The task: Without the pictures, please reproduce only the lines from the one with "Write a Blender" through the one with "cam.matrix_world = mw", both included.

Input material:
<<<<

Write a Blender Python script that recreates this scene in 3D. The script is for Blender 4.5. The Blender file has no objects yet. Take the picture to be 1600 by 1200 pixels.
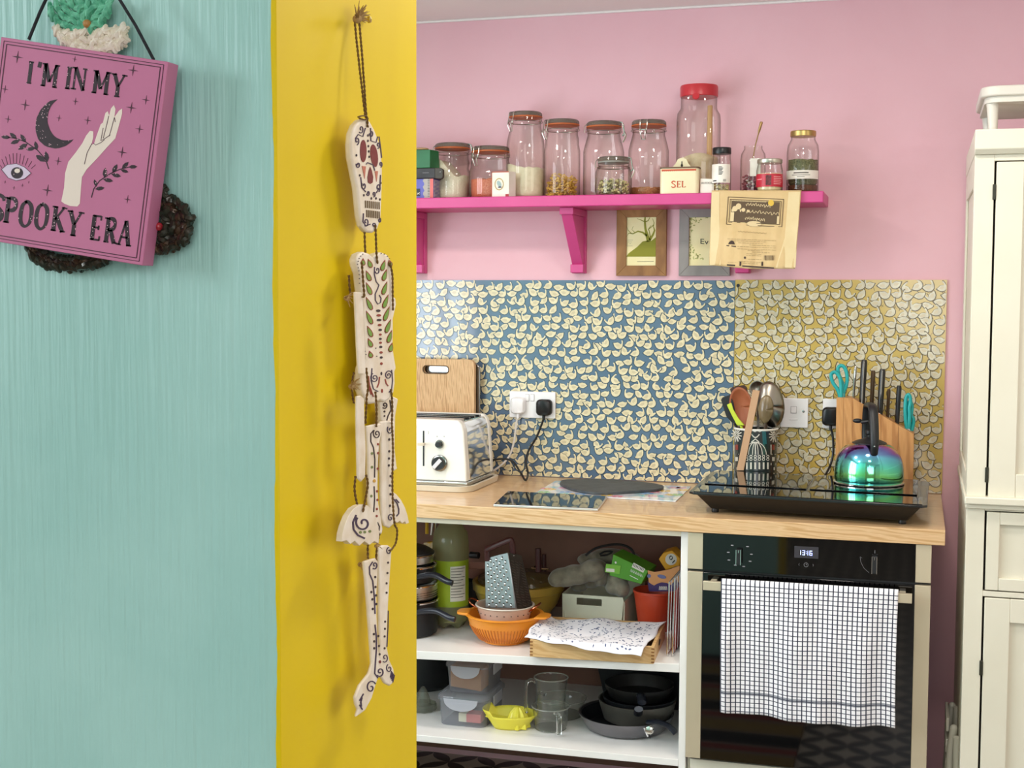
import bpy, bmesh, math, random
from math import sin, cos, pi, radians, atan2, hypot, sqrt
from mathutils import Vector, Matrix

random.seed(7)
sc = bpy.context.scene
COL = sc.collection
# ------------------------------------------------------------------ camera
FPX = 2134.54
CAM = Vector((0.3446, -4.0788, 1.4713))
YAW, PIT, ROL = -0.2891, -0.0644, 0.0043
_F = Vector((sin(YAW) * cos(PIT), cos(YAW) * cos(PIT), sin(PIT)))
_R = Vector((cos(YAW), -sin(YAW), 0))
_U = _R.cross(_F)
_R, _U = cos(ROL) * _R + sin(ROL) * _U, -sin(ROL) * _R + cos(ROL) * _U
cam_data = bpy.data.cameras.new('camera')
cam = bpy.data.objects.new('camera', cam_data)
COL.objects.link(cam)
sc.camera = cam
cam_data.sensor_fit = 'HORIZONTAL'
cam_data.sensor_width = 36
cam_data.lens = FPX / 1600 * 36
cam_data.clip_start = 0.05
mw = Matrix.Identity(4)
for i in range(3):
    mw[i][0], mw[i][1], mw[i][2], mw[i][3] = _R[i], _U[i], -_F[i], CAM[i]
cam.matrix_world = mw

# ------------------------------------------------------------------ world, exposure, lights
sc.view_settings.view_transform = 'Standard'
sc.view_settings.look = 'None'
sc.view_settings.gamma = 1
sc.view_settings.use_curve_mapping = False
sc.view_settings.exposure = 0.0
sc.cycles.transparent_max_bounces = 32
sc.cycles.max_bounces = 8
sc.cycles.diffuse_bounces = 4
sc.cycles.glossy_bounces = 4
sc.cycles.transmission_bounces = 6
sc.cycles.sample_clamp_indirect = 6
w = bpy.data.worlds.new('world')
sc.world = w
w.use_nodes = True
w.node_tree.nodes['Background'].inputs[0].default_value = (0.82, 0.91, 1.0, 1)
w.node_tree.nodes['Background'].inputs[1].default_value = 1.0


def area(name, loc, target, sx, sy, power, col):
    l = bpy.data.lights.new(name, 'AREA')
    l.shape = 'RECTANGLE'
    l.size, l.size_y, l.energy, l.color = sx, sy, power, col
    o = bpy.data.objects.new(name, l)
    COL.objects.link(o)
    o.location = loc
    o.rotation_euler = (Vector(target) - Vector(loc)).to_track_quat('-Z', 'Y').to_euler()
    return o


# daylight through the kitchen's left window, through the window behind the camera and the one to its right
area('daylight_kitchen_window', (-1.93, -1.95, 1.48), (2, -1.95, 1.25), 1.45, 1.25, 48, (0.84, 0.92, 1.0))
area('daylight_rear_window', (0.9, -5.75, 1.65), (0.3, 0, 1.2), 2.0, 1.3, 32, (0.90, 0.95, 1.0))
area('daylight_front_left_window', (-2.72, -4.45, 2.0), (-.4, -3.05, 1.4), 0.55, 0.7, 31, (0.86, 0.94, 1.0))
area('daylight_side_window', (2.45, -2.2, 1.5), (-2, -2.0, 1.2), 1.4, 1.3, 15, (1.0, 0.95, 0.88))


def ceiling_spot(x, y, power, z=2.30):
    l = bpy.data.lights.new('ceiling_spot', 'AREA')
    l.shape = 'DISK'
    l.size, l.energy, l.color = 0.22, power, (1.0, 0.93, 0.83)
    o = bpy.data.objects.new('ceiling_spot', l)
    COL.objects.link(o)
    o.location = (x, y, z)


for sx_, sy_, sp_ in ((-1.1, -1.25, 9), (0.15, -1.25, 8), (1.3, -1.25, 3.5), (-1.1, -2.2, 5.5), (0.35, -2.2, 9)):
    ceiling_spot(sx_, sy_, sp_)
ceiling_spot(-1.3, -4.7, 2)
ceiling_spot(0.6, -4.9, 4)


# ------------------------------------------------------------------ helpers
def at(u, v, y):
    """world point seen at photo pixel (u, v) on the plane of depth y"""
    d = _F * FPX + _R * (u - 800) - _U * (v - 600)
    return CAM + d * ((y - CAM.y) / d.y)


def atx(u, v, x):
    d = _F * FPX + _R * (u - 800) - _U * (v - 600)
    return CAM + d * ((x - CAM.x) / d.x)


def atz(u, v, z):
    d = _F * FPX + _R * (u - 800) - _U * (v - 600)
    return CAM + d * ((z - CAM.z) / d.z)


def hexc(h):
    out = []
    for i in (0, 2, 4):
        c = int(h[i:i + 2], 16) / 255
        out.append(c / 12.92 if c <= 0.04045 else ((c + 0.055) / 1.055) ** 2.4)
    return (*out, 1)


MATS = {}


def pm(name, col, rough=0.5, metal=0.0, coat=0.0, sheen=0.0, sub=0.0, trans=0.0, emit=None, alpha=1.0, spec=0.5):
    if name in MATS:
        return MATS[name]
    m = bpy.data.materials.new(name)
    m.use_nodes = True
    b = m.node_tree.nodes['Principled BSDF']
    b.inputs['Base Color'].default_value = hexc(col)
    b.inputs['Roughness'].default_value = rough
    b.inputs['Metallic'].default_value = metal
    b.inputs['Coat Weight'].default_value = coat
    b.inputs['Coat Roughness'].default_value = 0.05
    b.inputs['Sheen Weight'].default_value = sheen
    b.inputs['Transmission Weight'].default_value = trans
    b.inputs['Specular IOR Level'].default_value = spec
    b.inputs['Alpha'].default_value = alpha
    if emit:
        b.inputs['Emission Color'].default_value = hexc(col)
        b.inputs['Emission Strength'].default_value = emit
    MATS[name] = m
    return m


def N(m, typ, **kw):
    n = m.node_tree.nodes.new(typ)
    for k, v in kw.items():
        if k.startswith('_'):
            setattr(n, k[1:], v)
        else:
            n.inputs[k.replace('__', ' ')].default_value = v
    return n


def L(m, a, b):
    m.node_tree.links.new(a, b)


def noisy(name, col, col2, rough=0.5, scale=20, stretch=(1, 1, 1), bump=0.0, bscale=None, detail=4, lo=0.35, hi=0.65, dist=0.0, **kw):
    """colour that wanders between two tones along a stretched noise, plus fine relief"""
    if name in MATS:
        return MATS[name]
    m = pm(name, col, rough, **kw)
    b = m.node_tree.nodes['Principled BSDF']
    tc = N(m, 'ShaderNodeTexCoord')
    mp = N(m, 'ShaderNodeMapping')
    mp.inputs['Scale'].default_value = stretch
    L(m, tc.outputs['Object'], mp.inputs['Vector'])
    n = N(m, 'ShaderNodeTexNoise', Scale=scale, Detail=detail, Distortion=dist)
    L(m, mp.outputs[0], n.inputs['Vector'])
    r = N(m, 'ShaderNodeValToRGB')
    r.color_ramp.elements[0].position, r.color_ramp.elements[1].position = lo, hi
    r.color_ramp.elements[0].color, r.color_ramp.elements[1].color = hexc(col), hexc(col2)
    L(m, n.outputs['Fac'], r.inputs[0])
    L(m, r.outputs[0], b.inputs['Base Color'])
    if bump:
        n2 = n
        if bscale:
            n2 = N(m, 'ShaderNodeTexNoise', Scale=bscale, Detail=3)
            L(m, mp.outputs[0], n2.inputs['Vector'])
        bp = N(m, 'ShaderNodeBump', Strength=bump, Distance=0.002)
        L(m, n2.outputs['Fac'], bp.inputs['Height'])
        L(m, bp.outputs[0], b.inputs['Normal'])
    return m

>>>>
<<<<

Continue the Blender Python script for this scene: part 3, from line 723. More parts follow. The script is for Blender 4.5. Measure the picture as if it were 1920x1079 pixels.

>>>>
<<<<

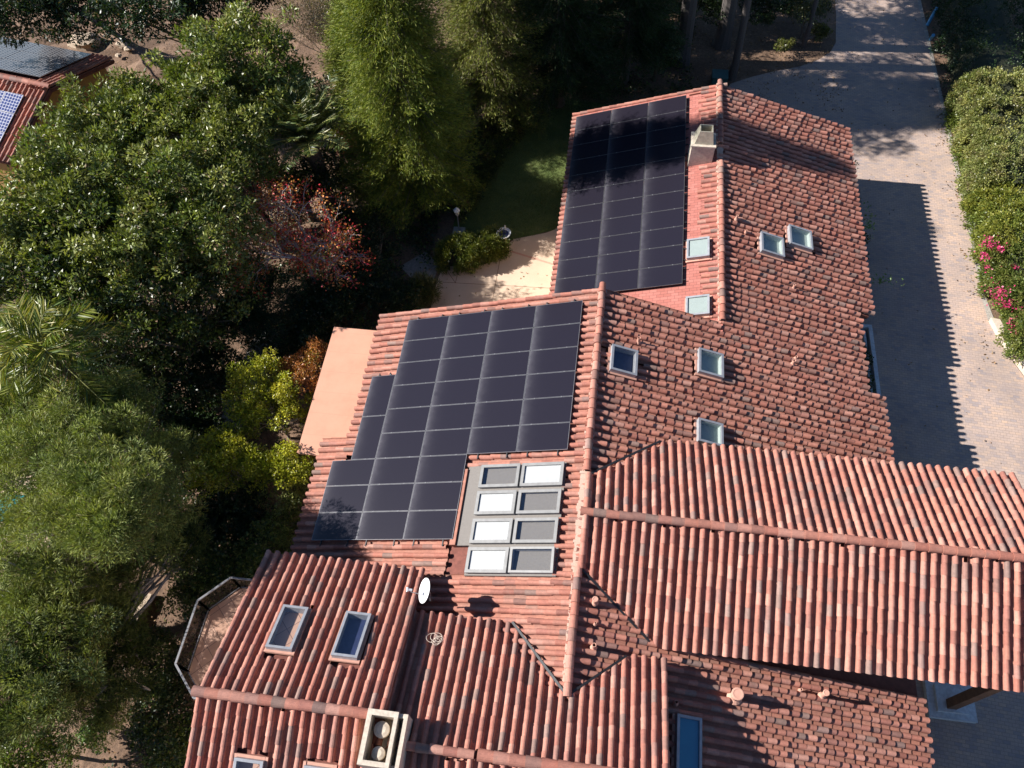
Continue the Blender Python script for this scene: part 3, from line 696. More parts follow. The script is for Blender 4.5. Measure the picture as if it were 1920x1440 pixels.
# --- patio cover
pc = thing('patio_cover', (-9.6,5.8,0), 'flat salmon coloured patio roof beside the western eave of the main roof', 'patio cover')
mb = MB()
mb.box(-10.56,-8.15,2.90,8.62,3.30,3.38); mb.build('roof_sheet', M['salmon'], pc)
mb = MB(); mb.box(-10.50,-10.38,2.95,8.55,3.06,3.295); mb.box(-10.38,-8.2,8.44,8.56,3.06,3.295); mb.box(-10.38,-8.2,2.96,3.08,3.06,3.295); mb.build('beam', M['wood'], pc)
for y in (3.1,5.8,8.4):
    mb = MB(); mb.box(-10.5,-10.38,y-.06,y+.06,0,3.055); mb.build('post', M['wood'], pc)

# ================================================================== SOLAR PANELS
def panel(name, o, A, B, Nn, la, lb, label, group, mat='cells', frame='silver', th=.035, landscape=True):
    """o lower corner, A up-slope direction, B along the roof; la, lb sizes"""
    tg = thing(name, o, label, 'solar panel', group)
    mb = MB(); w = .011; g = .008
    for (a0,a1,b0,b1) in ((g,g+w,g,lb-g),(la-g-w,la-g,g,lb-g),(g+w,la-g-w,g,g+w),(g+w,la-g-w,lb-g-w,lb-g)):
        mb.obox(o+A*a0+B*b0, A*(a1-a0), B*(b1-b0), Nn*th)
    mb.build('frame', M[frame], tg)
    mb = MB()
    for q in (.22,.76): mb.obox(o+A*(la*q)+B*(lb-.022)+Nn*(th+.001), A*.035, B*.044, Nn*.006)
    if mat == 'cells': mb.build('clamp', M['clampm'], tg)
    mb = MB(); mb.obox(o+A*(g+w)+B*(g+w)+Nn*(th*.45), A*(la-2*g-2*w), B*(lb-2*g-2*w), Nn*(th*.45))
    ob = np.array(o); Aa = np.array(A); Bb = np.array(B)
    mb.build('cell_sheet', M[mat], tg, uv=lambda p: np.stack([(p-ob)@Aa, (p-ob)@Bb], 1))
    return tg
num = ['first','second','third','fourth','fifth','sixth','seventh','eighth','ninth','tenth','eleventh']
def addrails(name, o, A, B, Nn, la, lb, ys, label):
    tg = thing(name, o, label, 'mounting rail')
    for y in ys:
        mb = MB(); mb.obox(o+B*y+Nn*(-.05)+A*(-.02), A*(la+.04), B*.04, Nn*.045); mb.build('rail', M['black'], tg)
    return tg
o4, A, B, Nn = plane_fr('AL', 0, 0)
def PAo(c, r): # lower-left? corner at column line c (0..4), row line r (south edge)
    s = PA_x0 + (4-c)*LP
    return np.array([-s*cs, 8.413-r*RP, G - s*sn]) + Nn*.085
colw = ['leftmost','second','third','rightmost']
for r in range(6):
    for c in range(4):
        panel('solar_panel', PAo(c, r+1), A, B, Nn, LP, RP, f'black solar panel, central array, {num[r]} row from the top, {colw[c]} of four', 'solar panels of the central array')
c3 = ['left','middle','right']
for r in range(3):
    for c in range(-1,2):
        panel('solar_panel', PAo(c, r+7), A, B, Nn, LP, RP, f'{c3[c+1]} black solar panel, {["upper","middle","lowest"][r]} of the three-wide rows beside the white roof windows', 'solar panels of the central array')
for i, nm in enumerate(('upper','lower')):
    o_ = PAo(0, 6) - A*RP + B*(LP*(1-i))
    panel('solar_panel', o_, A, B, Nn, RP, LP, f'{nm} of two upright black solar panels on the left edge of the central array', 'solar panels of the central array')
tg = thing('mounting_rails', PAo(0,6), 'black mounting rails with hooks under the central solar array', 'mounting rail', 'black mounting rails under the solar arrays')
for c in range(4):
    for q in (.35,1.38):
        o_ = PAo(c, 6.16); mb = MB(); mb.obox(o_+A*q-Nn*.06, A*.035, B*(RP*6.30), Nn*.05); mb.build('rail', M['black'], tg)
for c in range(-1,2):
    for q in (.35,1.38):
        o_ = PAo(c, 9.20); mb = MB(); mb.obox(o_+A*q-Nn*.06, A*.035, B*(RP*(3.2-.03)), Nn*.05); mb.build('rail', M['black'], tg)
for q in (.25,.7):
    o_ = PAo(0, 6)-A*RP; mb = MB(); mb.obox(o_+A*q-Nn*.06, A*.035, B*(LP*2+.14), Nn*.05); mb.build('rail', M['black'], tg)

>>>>

Response:
Write a Blender Python script that recreates this scene in 3D. The script is for Blender 4.5. The Blender file has no objects yet. Take the picture to be 1600 by 1200 pixels.
import bpy, bmesh, math, random
from math import sin, cos, pi, radians, atan2, hypot, sqrt
from mathutils import Vector, Matrix

random.seed(7)
sc = bpy.context.scene
COL = sc.collection
# ------------------------------------------------------------------ camera
FPX = 2134.54
CAM = Vector((0.3446, -4.0788, 1.4713))
YAW, PIT, ROL = -0.2891, -0.0644, 0.0043
_F = Vector((sin(YAW) * cos(PIT), cos(YAW) * cos(PIT), sin(PIT)))
_R = Vector((cos(YAW), -sin(YAW), 0))
_U = _R.cross(_F)
_R, _U = cos(ROL) * _R + sin(ROL) * _U, -sin(ROL) * _R + cos(ROL) * _U
cam_data = bpy.data.cameras.new('camera')
cam = bpy.data.objects.new('camera', cam_data)
COL.objects.link(cam)
sc.camera = cam
cam_data.sensor_fit = 'HORIZONTAL'
cam_data.sensor_width = 36
cam_data.lens = FPX / 1600 * 36
cam_data.clip_start = 0.05
mw = Matrix.Identity(4)
for i in range(3):
    mw[i][0], mw[i][1], mw[i][2], mw[i][3] = _R[i], _U[i], -_F[i], CAM[i]
cam.matrix_world = mw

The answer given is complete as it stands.